Twice a month it was my way of keeping in touch with the Indianapolis inner city I knew for the first seven years of my life before my family moved to the 'burbs. Surrounded by the distinctive flavors and rhythms of urban life, I listened to barbers and customers alike going on about a son's baseball game, a friend's newborn baby, Bush vs. Clinton or the Lakers or the Raiders. Nick and his fellow barbers staked their lives on those nine dollar haircuts, working up to 12 hours a day, six days a week. For now, no more.

During the fiercest days of battle, I was struck by how many white people, friends and strangers, told me I had nothing to be worried about: I was safe. As if my property and my body weren't capable of perishing in the random fires and chaotic hail of bullets.

Was there anyone in LA who wasn't scared that the violence and flames would flare up on his or her block? Is there anyone who believes it can't reach his or her backyard the next time?

The riots (and the oppression and racism that caused them) affect us all. The sphere of the subject is so vast and varied that to address all its aspects in a few hundred words is impossible. Still, one overwhelming concept resonates through the smoke: As long as blacks continue to be oppressed, the country will continue to live under a smoldering threat of violence.

And blacks will continue to be oppressed as long as racist attitudes prevail. As along as eager freshmen at USC are called niggers by their classmates. As long as many of the GWMs of West Hollywood discriminate against people of color. As long as the government systematically keeps most blacks in the ghetto. In other words, (to borrow the other King's phrase), as long as we all continue to look at people by the color of their skin and not the content of their character.


POSTSCRIPT 2009:
Elderly White Man to Young Black Man: Help!

During the riots, an elderly white man who was in distress in the middle of an intersection cried out to me, pleading for my help as my car idled at the stoplight. I now had a choice: get out, get involved and help the old man, or ignore his pleas in the name of getting home safely before the impending citywide curfew.

Helping the old man meant putting myself at risk, not only from getting out of my car and walking in the middle of a somewhat busy intersection: my black ass doing anything on behalf of a white man in a racially-divided, powder keg of a war zone seemed like a bad idea.

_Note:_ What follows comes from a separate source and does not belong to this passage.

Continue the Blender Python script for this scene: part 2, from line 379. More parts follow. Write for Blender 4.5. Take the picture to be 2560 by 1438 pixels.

Still, an even worse idea was that of me not helping an elderly man alone and in distress. And what might happen had I not helped. So I got out of my car and helped him push his car to the side of the road. For his distress was not from being attacked by angry black people. His distress was due to car trouble, and he simply needed help getting the huge old clunker out of harm's way until his backup arrived.

As I pushed the car through the intersection, the old white man steering in the driver's seat, images flashed in my mind: black people, white people, cops, whomever, looking at the two of us, misinterpreting the situation and starting another flashpoint of confusion in our racially-divided, powder keg of a war zone.

Fortunately, all remained peaceful. After the elderly white man thanked me, I went on my way, realizing neither one of us had even mentioned the rioting and racial tensions surrounding us.